__DATASET EXCERPT__
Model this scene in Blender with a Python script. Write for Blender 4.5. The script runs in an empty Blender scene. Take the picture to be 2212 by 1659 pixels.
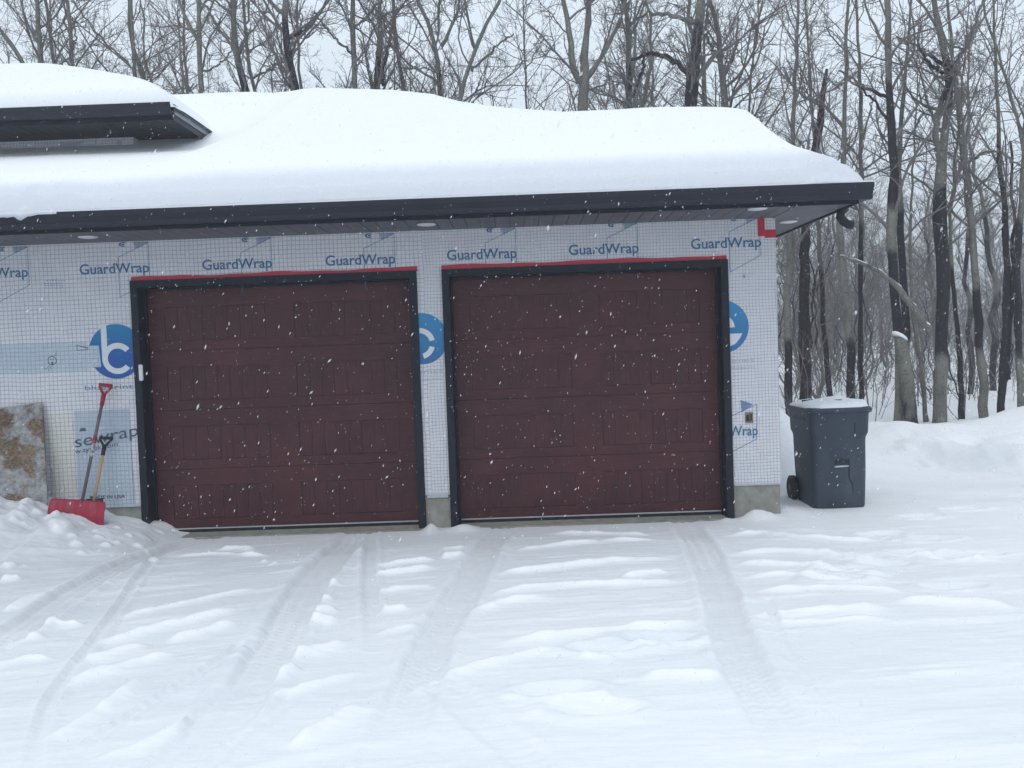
import bpy, math
import numpy as np
from mathutils import Vector, Matrix
R = math.radians
rng = np.random.default_rng(7)
scene = bpy.context.scene
COL = scene.collection

# ------------------------------------------------------------------ camera
YAW, PITCH, ROLL = R(-0.49646), R(-2.34026), R(-2.03923)
CX, CY, CZ, FPX = 4.0712, -10.205, 1.8625, 2089.7     # focal length in 2212-wide pixels
def cam_axes():
    cy, sy, cp, sp = math.cos(YAW), math.sin(YAW), math.cos(PITCH), math.sin(PITCH)
    f = np.array([sy*cp, cy*cp, sp]); r = np.array([cy, -sy, 0.0]); u = np.cross(r, f)
    c, s = math.cos(ROLL), math.sin(ROLL)
    return c*r + s*u, -s*r + c*u, f
AR, AU, AF = cam_axes()
cam_d = bpy.data.cameras.new('camera'); cam = bpy.data.objects.new('camera', cam_d); COL.objects.link(cam)
cam_d.sensor_width = 36.0; cam_d.lens = 36.0*FPX/2212.0; cam_d.clip_end = 3000; cam_d.clip_start = .05
m4 = Matrix.Identity(4)
for i in range(3):
    m4[i][0] = AR[i]; m4[i][1] = AU[i]; m4[i][2] = -AF[i]
m4[0][3], m4[1][3], m4[2][3] = CX, CY, CZ
cam.matrix_world = m4
scene.camera = cam
def ray(u, v):
    return AF + AR*((u-1106)/FPX) - AU*((v-829.5)/FPX)
def on_y(u, v, y):                    # measured photo position -> point on the vertical plane y
    d = ray(u, v); t = (y-CY)/d[1]; return np.array([CX+d[0]*t, y, CZ+d[2]*t])
def on_z(u, v, z=0.0):
    d = ray(u, v); t = (z-CZ)/d[2]; return np.array([CX+d[0]*t, CY+d[1]*t, z])

# ------------------------------------------------------------------ sky, light, exposure
SUN_EL, SUN_AZ = R(58), R(195)
world = bpy.data.worlds.new('World'); scene.world = world; world.use_nodes = True
nt = world.node_tree; nt.nodes.clear()
wo = nt.nodes.new('ShaderNodeOutputWorld'); bg = nt.nodes.new('ShaderNodeBackground')
sky = nt.nodes.new('ShaderNodeTexSky'); sky.sky_type = 'NISHITA'; sky.sun_disc = False
sky.sun_elevation = SUN_EL; sky.sun_rotation = SUN_AZ; sky.dust_density = 4
hs = nt.nodes.new('ShaderNodeHueSaturation'); hs.inputs['Saturation'].default_value = .35
mixn = nt.nodes.new('ShaderNodeMix'); mixn.data_type = 'RGBA'
mixn.inputs[0].default_value = .9
mixn.inputs[7].default_value = (7.25, 8.25, 9.25, 1)     # even overcast layer over the Nishita sky
nt.links.new(sky.outputs[0], hs.inputs['Color']); nt.links.new(hs.outputs[0], mixn.inputs[6])
nt.links.new(mixn.outputs[2], bg.inputs[0]); bg.inputs[1].default_value = .122
nt.links.new(bg.outputs[0], wo.inputs[0])
sl = bpy.data.lights.new('sun', 'SUN'); sl.energy = .65; sl.angle = R(25); sl.color = (1, .97, .93)
so = bpy.data.objects.new('sun', sl); COL.objects.link(so)
sdir = Vector((math.sin(SUN_AZ)*math.cos(SUN_EL), math.cos(SUN_AZ)*math.cos(SUN_EL), math.sin(SUN_EL)))
so.rotation_euler = (-sdir).to_track_quat('-Z', 'Y').to_euler()
scene.view_settings.view_transform = 'Standard'; scene.view_settings.look = 'None'
scene.view_settings.exposure = 0.04; scene.view_settings.gamma = 1

# ------------------------------------------------------------------ materials
def mat(name, col, rough=.7, spec=.3, metallic=0.0):
    m = bpy.data.materials.new(name); m.use_nodes = True
    b = m.node_tree.nodes['Principled BSDF']
    b.inputs['Base Color'].default_value = (*col, 1); b.inputs['Roughness'].default_value = rough
    b.inputs['Specular IOR Level'].default_value = spec; b.inputs['Metallic'].default_value = metallic
    return m
class NB:
    def __init__(s, m): s.t = m.node_tree; s.b = s.t.nodes['Principled BSDF']
    def n(s, ty, **kw):
        x = s.t.nodes.new(ty)
        for k, v in kw.items(): setattr(x, k, v)
        return x
    def l(s, a, b): s.t.links.new(a, b)
    def val(s, x, v):
        if isinstance(v, (int, float)): x.default_value = v
        else: s.l(v, x)
    def math(s, op, a, b=0.0, c=0.0, clamp=False):
        x = s.n('ShaderNodeMath', operation=op); x.use_clamp = clamp
        s.val(x.inputs[0], a); s.val(x.inputs[1], b); s.val(x.inputs[2], c); return x.outputs[0]
    def coord(s, scale=(1, 1, 1)):
        c = s.n('ShaderNodeTexCoord'); mp = s.n('ShaderNodeMapping'); mp.inputs['Scale'].default_value = scale
        s.l(c.outputs['Object'], mp.inputs[0]); return mp.outputs[0]
    def noise(s, scale, vec=None, detail=4, rough=.55):
        x = s.n('ShaderNodeTexNoise'); x.inputs['Scale'].default_value = scale
        x.inputs['Detail'].default_value = detail; x.inputs['Roughness'].default_value = rough
        s.l(vec if vec is not None else s.coord(), x.inputs['Vector']); return x.outputs['Fac']
    def ramp(s, fac, stops):
        x = s.n('ShaderNodeValToRGB'); s.l(fac, x.inputs[0]); e = x.color_ramp.elements
        while len(e) < len(stops): e.new(.5)
        for i, (p, c) in enumerate(stops):
            e[i].position = p; e[i].color = (*c, 1) if len(c) == 3 else c
        return x.outputs[0]
    def mix(s, fac, a, b):
        x = s.n('ShaderNodeMix', data_type='RGBA'); s.val(x.inputs[0], fac)
        for i, v in ((6, a), (7, b)):
            if isinstance(v, tuple): x.inputs[i].default_value = (*v, 1)
            else: s.l(v, x.inputs[i])
        return x.outputs[2]
    def bump(s, h, strength=.3, dist=.01):
        x = s.n('ShaderNodeBump'); x.inputs['Strength'].default_value = strength; x.inputs['Distance'].default_value = dist
        s.l(h, x.inputs['Height']); s.l(x.outputs[0], s.b.inputs['Normal'])
    def col(s, c): s.l(c, s.b.inputs['Base Color'])
    def attr(s, name):
        x = s.n('ShaderNodeAttribute'); x.attribute_name = name; return x.outputs['Fac']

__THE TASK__
Return, unchanged, the lines from the first line of the material through the line that holds "d = ray(u, v); t = (z-CZ)/d[2];", inclusive, omitting pictures.

__TASK RESPONSE__
Model this scene in Blender with a Python script. Write for Blender 4.5. The script runs in an empty Blender scene. Take the picture to be 2212 by 1659 pixels.
import bpy, math
import numpy as np
from mathutils import Vector, Matrix
R = math.radians
rng = np.random.default_rng(7)
scene = bpy.context.scene
COL = scene.collection

# ------------------------------------------------------------------ camera
YAW, PITCH, ROLL = R(-0.49646), R(-2.34026), R(-2.03923)
CX, CY, CZ, FPX = 4.0712, -10.205, 1.8625, 2089.7     # focal length in 2212-wide pixels
def cam_axes():
    cy, sy, cp, sp = math.cos(YAW), math.sin(YAW), math.cos(PITCH), math.sin(PITCH)
    f = np.array([sy*cp, cy*cp, sp]); r = np.array([cy, -sy, 0.0]); u = np.cross(r, f)
    c, s = math.cos(ROLL), math.sin(ROLL)
    return c*r + s*u, -s*r + c*u, f
AR, AU, AF = cam_axes()
cam_d = bpy.data.cameras.new('camera'); cam = bpy.data.objects.new('camera', cam_d); COL.objects.link(cam)
cam_d.sensor_width = 36.0; cam_d.lens = 36.0*FPX/2212.0; cam_d.clip_end = 3000; cam_d.clip_start = .05
m4 = Matrix.Identity(4)
for i in range(3):
    m4[i][0] = AR[i]; m4[i][1] = AU[i]; m4[i][2] = -AF[i]
m4[0][3], m4[1][3], m4[2][3] = CX, CY, CZ
cam.matrix_world = m4
scene.camera = cam
def ray(u, v):
    return AF + AR*((u-1106)/FPX) - AU*((v-829.5)/FPX)
def on_y(u, v, y):                    # measured photo position -> point on the vertical plane y
    d = ray(u, v); t = (y-CY)/d[1]; return np.array([CX+d[0]*t, y, CZ+d[2]*t])
def on_z(u, v, z=0.0):
    d = ray(u, v); t = (z-CZ)/d[2]; return np.array([CX+d[0]*t, CY+d[1]*t, z])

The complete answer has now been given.